En Windsor, donde todo gesto se mide y cada pliegue de la falda cuenta como un párrafo en el discurso diplomático, Melania Trump volvió a hablar sin decir palabra. Su entrada en el castillo estuvo marcada por un sombrero imposible: ala ancha, caída hasta la mitad del rostro, un púrpura que rozaba el morado de la corbata de su marido. Un accesorio que ocultaba sus ojos, como en la segunda investidura de su marido, y la convertía en silueta. "El sombrero no es casualidad", explicaba una estilista consultada por la BBC: un gesto de apoyo a la agenda del presidente, pero también una manera de quitarse del foco y proyectarlo hacia él.
La primera dama, de gris Dior y silueta armada –hombros rectos, cintura ajustada, falda lápiz hasta la rodilla–, parecía el negativo de la princesa de Gales, que se presentó con su uniforme burdeos de Emilia Wickstead y un Jane Taylor en la cabeza.
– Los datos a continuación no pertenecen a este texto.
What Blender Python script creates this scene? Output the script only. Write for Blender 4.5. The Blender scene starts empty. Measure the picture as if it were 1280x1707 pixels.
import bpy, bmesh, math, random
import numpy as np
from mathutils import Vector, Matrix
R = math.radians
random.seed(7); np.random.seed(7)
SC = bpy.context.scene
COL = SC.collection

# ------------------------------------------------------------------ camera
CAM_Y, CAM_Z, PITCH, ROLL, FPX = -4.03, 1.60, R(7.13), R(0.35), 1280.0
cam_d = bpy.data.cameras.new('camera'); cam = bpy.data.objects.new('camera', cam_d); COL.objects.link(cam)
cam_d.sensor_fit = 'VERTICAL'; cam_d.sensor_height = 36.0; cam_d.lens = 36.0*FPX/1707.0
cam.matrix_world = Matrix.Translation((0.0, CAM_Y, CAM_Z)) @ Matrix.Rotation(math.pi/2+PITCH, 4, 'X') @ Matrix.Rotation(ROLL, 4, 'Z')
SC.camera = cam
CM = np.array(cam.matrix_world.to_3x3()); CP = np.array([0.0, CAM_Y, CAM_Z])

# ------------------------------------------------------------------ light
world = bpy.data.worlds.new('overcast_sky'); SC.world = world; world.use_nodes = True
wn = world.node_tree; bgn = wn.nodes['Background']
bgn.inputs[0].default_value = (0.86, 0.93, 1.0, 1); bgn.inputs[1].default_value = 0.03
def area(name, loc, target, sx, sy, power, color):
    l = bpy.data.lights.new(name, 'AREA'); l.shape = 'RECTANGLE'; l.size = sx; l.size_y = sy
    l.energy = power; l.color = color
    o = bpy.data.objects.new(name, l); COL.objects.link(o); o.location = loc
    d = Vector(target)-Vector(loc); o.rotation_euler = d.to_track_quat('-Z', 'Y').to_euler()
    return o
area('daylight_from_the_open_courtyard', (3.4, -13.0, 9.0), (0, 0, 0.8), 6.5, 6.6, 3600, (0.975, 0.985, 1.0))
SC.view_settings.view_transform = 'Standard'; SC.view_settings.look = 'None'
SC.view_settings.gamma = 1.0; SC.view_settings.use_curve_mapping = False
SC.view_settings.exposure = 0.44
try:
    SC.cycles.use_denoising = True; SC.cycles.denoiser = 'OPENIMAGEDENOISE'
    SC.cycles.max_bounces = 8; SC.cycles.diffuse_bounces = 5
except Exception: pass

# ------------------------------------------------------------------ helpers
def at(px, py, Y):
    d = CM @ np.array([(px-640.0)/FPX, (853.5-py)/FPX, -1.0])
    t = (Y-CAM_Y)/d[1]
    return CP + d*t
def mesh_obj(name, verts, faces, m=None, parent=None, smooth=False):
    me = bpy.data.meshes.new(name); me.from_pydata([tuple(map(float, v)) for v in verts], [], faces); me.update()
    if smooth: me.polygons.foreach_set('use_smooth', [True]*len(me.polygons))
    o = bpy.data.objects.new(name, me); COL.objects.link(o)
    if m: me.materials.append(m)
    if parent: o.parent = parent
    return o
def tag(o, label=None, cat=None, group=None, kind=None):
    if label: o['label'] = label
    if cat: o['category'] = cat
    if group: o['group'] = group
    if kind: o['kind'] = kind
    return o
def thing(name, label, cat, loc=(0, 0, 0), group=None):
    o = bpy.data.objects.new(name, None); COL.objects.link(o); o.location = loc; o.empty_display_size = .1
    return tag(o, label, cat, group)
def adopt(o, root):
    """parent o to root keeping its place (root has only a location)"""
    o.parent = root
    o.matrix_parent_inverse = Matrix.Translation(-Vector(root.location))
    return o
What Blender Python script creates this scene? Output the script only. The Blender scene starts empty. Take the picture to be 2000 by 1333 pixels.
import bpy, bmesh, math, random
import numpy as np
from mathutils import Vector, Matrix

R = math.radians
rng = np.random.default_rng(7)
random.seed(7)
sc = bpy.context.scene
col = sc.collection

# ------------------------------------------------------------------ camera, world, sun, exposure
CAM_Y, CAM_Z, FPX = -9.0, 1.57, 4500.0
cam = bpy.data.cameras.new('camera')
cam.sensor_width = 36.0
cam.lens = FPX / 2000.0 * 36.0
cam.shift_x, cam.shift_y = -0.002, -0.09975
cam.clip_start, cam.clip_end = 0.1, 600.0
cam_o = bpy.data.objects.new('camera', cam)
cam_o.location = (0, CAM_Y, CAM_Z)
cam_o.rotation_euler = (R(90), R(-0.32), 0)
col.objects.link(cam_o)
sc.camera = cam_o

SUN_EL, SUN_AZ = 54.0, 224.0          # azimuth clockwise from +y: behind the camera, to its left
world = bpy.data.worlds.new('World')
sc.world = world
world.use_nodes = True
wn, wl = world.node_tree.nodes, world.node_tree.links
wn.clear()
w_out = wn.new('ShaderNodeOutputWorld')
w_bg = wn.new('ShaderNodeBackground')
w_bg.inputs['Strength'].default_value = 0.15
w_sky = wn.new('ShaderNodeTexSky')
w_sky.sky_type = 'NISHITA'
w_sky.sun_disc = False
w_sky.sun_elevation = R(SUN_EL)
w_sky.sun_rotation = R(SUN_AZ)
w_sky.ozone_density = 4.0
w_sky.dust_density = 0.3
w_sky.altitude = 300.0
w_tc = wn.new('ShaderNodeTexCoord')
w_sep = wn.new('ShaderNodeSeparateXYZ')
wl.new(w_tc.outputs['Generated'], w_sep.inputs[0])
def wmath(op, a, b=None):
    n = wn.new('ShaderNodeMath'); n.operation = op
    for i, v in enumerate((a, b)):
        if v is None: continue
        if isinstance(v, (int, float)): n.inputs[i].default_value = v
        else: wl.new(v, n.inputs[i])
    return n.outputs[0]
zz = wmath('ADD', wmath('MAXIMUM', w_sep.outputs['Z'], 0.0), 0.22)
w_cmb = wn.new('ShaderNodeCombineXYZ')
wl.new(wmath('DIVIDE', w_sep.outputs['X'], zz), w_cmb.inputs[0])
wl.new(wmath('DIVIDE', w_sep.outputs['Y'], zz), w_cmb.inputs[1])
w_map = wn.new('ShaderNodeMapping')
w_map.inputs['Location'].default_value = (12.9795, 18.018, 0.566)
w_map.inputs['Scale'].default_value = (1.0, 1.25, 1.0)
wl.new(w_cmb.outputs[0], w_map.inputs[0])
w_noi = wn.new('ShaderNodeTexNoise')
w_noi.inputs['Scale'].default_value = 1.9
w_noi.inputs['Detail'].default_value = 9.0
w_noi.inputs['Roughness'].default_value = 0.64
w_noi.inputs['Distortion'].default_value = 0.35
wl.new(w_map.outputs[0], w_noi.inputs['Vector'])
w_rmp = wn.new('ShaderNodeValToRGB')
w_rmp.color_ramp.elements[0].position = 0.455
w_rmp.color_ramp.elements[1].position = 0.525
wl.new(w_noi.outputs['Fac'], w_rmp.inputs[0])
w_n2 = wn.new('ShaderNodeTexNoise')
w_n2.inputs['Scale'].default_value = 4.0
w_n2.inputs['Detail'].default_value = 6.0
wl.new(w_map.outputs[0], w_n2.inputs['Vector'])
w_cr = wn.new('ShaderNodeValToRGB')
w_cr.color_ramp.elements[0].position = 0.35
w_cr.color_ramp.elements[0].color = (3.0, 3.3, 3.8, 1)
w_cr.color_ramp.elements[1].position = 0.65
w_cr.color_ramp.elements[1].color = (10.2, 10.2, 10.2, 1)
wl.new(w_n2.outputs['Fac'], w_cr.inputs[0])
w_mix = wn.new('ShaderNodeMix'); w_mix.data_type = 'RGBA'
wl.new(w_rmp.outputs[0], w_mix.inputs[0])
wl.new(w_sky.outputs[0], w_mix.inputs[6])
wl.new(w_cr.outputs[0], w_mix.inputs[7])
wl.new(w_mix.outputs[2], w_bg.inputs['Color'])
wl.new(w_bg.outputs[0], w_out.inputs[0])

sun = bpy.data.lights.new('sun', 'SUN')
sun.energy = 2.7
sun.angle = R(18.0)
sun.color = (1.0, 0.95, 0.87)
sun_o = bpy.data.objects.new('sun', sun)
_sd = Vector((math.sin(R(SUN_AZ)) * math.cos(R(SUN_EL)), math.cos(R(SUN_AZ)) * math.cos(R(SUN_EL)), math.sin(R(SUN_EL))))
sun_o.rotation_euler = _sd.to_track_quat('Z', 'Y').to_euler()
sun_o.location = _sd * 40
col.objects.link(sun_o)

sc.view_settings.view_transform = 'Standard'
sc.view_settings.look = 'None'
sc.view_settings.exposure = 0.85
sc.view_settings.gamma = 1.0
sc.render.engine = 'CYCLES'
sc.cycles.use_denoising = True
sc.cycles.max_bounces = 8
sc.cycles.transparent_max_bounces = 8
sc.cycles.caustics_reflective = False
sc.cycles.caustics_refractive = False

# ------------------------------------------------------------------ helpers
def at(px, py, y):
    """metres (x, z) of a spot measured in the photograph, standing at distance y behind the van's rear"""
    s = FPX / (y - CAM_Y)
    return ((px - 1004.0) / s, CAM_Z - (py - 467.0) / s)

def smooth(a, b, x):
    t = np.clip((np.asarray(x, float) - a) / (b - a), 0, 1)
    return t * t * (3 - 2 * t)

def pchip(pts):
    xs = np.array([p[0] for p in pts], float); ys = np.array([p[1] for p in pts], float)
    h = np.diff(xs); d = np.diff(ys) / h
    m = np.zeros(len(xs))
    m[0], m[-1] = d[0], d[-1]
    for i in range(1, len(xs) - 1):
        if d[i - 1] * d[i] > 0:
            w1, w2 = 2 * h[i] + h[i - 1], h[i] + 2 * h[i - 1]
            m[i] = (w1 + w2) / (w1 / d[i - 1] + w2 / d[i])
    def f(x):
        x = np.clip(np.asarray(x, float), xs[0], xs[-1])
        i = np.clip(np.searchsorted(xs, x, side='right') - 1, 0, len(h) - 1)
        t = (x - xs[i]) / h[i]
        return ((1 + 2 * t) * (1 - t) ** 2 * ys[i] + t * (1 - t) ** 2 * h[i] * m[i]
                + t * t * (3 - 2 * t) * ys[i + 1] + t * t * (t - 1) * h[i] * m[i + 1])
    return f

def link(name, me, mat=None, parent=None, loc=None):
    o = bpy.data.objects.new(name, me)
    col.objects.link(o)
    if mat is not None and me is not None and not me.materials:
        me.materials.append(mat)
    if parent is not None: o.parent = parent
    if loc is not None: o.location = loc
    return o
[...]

Ambas, con sus respectivos príncipes al lado, jugaron a la coreografía cromática: ella al púrpura, Catalina al burdeos. El partido de la moda como rama lateral de la diplomacia.
No era la primera vez que Melania echaba mano de la etiqueta británica para conquistar la escena. La víspera había bajado del Air Force One enfundada en la prenda más británica posible, un trench Kensington de Burberry, entallado y con el cuello levantado contra la brisa de Stansted. Un guiño a la industria local, como en 2019, cuando ya se vistió con un repertorio de Burberry, Celine o Dolce & Gabbana, mientras equilibraba con nombres estadounidenses como Michael Kors.
Elegancia europea
Pero el segundo mandato ha traído matices. En Washington se ha dejado ver últimamente con Adam Lippes, Ralph Lauren o Thom Browne, mensajes de buy american pasados por el filtro de los patrones ajustados que ella se puede permitir. Y, sin embargo, aquí, en la corte de Windsor, la apuesta vuelve a ser europea: Dior en el traje, Dior en el sombrero le aportan a Melania la coartada de proximidad continental, aunque el nuevo director de la maison, Jonathan Anderson, sea norirlandés. ¿Guiño insular?
Las comparaciones son inevitables. Kate lució un broche de pluma y Camila un Treacy azulón, mientras Melania mantenía su sombrero incluso dentro de las salas, a diferencia de la reina, que lo dejó a un lado. En el tablero de la moda diplomática, esa obstinación era también un gesto: mantenerse tapada, resguardada, casi inaccesible. El detalle que más repitieron los analistas: la coincidencia cromática con la corbata de Trump, una pareja que habla a juego.
La agenda continuará con más compromisos: visita a la biblioteca real, paseo por Frogmore Gardens junto a la princesa de Gales, encuentro con los Scouts. El banquete de Estado cerrará el día, y no sería extraño que Melania recuperase entonces la tradición de los guantes largos o un vestido de columna, códigos que maneja como quien recita de memoria.
Ella sigue fiel a su manual: poco discurso, pocas sonrisas, una sucesión calculada de sombreros y costuras. En este segundo tiempo como primera dama, Melania Trump parece haber convertido el silencio en púrpura y el vestuario en idioma propio.